**Required task**
Copy out every line containing the word "Write".
— Start —
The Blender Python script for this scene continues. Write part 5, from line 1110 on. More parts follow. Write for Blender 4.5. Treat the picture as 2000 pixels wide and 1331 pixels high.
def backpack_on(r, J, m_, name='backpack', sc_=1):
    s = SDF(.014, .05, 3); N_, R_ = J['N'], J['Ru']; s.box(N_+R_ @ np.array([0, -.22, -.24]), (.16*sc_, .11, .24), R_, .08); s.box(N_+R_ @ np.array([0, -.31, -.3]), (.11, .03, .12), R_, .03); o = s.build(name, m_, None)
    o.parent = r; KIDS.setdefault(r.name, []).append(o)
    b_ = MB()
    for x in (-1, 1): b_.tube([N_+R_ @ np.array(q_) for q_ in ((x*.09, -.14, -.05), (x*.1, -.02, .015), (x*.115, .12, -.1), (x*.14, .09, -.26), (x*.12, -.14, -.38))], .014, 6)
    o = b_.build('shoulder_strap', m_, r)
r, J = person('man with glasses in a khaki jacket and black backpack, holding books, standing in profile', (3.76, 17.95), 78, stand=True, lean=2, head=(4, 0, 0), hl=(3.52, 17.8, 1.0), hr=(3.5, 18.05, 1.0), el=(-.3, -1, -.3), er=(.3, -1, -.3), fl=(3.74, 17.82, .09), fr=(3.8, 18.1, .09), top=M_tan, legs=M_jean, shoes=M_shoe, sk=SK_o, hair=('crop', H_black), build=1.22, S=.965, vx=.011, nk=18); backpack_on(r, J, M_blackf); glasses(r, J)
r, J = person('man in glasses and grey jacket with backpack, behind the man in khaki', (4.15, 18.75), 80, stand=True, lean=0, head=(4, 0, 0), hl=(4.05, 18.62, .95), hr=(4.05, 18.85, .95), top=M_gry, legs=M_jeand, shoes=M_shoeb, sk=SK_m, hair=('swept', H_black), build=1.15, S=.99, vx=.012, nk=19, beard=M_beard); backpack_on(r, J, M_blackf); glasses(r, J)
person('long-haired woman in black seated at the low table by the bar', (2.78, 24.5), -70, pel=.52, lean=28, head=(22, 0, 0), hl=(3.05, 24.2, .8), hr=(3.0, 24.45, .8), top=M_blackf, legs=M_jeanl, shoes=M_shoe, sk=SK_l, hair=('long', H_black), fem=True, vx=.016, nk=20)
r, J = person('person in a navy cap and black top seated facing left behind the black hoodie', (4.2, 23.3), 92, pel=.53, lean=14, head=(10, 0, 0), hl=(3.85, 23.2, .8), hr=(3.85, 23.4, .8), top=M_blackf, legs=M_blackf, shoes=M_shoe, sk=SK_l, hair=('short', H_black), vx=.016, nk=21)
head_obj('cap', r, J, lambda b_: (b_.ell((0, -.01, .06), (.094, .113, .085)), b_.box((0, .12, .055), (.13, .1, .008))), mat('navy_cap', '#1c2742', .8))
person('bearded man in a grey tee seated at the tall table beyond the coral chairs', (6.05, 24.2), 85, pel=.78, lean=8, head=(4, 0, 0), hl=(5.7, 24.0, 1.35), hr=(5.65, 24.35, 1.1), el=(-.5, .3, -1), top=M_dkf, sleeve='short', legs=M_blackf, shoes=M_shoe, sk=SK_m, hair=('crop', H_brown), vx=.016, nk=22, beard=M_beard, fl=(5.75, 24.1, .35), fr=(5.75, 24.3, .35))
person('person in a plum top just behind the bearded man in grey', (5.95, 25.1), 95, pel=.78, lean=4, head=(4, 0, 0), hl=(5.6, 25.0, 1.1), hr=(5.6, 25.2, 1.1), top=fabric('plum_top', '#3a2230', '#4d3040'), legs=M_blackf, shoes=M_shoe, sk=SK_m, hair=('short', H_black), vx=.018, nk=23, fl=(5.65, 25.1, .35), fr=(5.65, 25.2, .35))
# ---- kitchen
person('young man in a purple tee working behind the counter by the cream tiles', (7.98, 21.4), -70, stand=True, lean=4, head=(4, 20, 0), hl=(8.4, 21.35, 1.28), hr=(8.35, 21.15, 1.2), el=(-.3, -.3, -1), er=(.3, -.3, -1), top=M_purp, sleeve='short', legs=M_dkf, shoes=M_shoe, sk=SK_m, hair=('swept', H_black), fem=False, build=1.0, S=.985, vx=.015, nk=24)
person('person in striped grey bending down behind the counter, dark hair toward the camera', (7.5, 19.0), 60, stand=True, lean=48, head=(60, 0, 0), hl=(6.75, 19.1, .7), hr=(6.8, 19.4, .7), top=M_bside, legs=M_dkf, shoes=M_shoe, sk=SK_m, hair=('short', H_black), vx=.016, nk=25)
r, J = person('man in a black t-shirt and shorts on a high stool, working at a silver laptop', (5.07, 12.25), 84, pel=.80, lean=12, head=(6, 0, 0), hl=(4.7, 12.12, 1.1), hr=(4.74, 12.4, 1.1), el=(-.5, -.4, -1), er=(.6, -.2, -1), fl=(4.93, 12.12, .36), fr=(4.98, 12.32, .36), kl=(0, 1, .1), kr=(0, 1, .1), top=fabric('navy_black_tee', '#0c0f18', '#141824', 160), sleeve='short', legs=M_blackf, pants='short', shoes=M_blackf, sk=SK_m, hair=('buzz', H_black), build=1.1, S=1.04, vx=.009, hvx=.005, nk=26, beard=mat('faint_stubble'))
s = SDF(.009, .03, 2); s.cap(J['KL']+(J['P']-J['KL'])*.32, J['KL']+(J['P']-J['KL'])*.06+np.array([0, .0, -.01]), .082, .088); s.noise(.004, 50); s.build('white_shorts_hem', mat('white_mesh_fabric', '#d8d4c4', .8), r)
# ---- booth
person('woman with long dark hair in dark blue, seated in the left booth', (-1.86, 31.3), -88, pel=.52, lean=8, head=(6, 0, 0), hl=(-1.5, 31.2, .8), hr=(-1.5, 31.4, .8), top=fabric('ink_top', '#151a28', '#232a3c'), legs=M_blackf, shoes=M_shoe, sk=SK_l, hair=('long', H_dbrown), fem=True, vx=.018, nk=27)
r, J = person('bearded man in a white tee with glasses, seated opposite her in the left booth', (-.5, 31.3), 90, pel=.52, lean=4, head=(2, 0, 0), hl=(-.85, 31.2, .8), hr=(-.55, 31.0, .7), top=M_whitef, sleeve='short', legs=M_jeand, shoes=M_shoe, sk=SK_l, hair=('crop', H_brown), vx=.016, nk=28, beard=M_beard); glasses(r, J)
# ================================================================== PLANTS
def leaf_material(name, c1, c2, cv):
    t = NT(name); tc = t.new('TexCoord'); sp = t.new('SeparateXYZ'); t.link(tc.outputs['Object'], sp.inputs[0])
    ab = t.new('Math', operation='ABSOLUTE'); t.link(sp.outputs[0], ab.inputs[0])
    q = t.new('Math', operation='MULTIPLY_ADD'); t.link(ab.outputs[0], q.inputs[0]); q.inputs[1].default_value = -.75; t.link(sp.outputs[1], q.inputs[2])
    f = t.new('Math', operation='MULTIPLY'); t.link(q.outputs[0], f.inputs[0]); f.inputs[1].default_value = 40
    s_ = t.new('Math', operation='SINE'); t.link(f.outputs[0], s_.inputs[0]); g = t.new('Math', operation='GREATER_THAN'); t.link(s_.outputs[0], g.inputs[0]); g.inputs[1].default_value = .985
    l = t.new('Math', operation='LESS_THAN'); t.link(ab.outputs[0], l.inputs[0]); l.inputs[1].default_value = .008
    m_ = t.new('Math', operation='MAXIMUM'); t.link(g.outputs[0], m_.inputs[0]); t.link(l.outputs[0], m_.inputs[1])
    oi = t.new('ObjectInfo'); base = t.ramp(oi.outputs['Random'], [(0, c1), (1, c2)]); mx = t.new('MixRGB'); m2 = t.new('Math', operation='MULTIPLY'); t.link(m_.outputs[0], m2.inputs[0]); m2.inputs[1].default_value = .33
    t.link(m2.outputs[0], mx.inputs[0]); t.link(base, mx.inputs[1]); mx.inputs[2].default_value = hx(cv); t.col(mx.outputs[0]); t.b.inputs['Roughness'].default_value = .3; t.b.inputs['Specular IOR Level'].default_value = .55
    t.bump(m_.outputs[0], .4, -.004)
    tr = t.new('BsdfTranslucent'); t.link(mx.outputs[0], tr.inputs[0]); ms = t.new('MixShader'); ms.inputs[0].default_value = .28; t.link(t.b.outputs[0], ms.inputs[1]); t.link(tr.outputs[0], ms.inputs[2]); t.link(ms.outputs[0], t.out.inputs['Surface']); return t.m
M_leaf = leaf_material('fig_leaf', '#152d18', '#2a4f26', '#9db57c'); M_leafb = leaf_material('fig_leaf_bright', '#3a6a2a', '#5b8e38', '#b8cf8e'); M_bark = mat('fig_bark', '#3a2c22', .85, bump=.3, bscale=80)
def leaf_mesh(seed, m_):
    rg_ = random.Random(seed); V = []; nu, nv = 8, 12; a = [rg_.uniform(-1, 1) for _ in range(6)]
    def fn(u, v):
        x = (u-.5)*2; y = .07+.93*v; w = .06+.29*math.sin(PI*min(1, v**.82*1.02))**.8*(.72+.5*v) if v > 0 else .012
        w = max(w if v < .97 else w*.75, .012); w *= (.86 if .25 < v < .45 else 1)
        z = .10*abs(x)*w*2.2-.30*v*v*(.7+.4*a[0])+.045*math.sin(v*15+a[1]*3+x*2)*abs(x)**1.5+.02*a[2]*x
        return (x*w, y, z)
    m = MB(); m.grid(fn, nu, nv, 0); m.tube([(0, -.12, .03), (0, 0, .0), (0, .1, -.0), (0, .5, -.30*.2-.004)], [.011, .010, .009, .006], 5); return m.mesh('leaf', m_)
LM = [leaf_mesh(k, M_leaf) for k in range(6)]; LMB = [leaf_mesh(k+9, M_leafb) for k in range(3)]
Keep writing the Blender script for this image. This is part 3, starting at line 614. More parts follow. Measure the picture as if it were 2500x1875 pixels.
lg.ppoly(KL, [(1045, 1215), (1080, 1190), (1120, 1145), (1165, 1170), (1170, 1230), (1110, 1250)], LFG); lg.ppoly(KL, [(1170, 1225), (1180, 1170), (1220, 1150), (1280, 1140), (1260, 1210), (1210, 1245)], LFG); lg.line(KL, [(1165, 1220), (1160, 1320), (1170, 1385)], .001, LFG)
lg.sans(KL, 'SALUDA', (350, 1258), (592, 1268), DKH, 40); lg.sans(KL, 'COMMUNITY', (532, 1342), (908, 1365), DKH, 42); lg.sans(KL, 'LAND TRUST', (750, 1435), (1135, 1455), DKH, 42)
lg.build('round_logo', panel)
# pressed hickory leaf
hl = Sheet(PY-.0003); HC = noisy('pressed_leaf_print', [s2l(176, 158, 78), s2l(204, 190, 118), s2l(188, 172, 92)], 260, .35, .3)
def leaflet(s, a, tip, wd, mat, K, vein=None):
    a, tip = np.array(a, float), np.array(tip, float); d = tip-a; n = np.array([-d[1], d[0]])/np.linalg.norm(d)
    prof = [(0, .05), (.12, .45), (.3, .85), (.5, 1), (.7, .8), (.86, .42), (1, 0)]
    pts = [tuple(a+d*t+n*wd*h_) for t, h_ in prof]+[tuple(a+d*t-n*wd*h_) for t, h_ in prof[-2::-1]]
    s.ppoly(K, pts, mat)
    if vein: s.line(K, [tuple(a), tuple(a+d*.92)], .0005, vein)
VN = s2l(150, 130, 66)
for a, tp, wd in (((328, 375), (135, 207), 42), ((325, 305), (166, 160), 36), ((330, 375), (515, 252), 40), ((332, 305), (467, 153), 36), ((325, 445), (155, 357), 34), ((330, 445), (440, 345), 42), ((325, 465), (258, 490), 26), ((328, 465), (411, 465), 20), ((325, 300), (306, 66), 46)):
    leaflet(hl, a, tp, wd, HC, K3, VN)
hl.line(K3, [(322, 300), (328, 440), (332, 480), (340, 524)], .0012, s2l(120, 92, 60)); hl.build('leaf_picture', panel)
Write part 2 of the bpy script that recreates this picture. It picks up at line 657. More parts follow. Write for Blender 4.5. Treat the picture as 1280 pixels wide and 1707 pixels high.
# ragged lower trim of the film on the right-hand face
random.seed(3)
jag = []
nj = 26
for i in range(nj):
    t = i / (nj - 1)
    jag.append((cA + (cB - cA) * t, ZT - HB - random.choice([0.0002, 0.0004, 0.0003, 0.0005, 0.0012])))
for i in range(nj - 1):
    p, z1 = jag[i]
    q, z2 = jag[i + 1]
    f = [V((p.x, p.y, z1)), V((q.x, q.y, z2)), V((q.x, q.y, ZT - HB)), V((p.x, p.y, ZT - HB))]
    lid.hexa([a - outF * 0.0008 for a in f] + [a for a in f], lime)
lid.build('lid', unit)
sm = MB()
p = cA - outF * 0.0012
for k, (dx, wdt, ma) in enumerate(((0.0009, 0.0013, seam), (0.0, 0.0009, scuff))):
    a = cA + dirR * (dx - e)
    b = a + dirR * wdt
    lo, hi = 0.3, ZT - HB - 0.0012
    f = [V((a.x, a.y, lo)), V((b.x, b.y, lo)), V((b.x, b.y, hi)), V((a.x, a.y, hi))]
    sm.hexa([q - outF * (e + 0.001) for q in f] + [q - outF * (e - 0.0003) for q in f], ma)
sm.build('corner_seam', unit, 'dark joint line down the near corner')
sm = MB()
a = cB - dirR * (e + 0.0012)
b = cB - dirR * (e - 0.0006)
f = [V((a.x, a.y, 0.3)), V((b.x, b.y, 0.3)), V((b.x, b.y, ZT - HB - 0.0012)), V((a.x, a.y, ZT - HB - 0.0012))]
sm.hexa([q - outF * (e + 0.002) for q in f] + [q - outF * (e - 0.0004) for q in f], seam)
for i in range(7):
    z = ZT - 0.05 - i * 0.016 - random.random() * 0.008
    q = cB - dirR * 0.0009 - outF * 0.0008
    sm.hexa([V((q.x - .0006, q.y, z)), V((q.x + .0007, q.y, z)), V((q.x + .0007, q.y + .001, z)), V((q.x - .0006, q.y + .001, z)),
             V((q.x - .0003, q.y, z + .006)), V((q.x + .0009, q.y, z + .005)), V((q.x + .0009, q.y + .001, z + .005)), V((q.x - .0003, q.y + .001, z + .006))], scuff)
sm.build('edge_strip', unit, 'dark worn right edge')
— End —
**Exercise answer**
The Blender Python script for this scene continues. Write part 5, from line 1110 on. More parts follow. Write for Blender 4.5. Treat the picture as 2000 pixels wide and 1331 pixels high.
Write part 2 of the bpy script that recreates this picture. It picks up at line 657. More parts follow. Write for Blender 4.5. Treat the picture as 1280 pixels wide and 1707 pixels high.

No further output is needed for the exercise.